>> Begin

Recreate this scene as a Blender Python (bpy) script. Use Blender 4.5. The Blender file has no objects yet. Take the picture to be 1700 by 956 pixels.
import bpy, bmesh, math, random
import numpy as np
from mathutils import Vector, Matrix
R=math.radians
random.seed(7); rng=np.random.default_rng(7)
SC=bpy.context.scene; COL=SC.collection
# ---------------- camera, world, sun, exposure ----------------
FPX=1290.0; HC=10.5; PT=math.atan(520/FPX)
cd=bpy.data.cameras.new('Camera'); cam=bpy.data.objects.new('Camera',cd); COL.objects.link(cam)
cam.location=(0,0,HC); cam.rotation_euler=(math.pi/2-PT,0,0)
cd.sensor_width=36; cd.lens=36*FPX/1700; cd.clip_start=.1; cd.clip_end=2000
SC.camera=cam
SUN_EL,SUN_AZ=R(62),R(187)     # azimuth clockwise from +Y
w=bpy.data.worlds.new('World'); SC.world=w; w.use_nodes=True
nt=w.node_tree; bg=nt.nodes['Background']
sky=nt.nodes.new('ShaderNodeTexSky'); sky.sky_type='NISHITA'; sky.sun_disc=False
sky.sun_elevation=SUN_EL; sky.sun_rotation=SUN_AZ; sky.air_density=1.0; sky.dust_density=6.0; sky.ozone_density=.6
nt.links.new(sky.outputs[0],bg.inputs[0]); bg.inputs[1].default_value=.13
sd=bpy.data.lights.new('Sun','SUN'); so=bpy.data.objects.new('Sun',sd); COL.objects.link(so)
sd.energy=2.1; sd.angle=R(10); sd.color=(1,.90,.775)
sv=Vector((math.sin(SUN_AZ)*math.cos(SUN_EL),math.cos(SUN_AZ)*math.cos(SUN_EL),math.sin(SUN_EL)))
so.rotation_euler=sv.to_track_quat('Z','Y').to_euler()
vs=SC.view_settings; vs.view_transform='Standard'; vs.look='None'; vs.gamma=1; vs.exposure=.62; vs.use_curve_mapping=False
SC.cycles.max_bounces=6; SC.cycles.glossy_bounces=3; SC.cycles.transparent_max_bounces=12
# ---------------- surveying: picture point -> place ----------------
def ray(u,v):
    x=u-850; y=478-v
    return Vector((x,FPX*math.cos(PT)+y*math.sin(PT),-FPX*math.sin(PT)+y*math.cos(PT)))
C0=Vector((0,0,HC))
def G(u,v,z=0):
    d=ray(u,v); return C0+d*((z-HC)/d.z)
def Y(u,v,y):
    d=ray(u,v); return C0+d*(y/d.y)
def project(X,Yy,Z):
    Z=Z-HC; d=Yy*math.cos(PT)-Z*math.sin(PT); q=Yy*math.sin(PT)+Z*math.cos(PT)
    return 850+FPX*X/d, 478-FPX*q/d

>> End

Goal ::
Reproduce the listing above verbatim, from first line to last.

Solution ::
Recreate this scene as a Blender Python (bpy) script. Use Blender 4.5. The Blender file has no objects yet. Take the picture to be 1700 by 956 pixels.
import bpy, bmesh, math, random
import numpy as np
from mathutils import Vector, Matrix
R=math.radians
random.seed(7); rng=np.random.default_rng(7)
SC=bpy.context.scene; COL=SC.collection
# ---------------- camera, world, sun, exposure ----------------
FPX=1290.0; HC=10.5; PT=math.atan(520/FPX)
cd=bpy.data.cameras.new('Camera'); cam=bpy.data.objects.new('Camera',cd); COL.objects.link(cam)
cam.location=(0,0,HC); cam.rotation_euler=(math.pi/2-PT,0,0)
cd.sensor_width=36; cd.lens=36*FPX/1700; cd.clip_start=.1; cd.clip_end=2000
SC.camera=cam
SUN_EL,SUN_AZ=R(62),R(187)     # azimuth clockwise from +Y
w=bpy.data.worlds.new('World'); SC.world=w; w.use_nodes=True
nt=w.node_tree; bg=nt.nodes['Background']
sky=nt.nodes.new('ShaderNodeTexSky'); sky.sky_type='NISHITA'; sky.sun_disc=False
sky.sun_elevation=SUN_EL; sky.sun_rotation=SUN_AZ; sky.air_density=1.0; sky.dust_density=6.0; sky.ozone_density=.6
nt.links.new(sky.outputs[0],bg.inputs[0]); bg.inputs[1].default_value=.13
sd=bpy.data.lights.new('Sun','SUN'); so=bpy.data.objects.new('Sun',sd); COL.objects.link(so)
sd.energy=2.1; sd.angle=R(10); sd.color=(1,.90,.775)
sv=Vector((math.sin(SUN_AZ)*math.cos(SUN_EL),math.cos(SUN_AZ)*math.cos(SUN_EL),math.sin(SUN_EL)))
so.rotation_euler=sv.to_track_quat('Z','Y').to_euler()
vs=SC.view_settings; vs.view_transform='Standard'; vs.look='None'; vs.gamma=1; vs.exposure=.62; vs.use_curve_mapping=False
SC.cycles.max_bounces=6; SC.cycles.glossy_bounces=3; SC.cycles.transparent_max_bounces=12
# ---------------- surveying: picture point -> place ----------------
def ray(u,v):
    x=u-850; y=478-v
    return Vector((x,FPX*math.cos(PT)+y*math.sin(PT),-FPX*math.sin(PT)+y*math.cos(PT)))
C0=Vector((0,0,HC))
def G(u,v,z=0):
    d=ray(u,v); return C0+d*((z-HC)/d.z)
def Y(u,v,y):
    d=ray(u,v); return C0+d*(y/d.y)
def project(X,Yy,Z):
    Z=Z-HC; d=Yy*math.cos(PT)-Z*math.sin(PT); q=Yy*math.sin(PT)+Z*math.cos(PT)
    return 850+FPX*X/d, 478-FPX*q/d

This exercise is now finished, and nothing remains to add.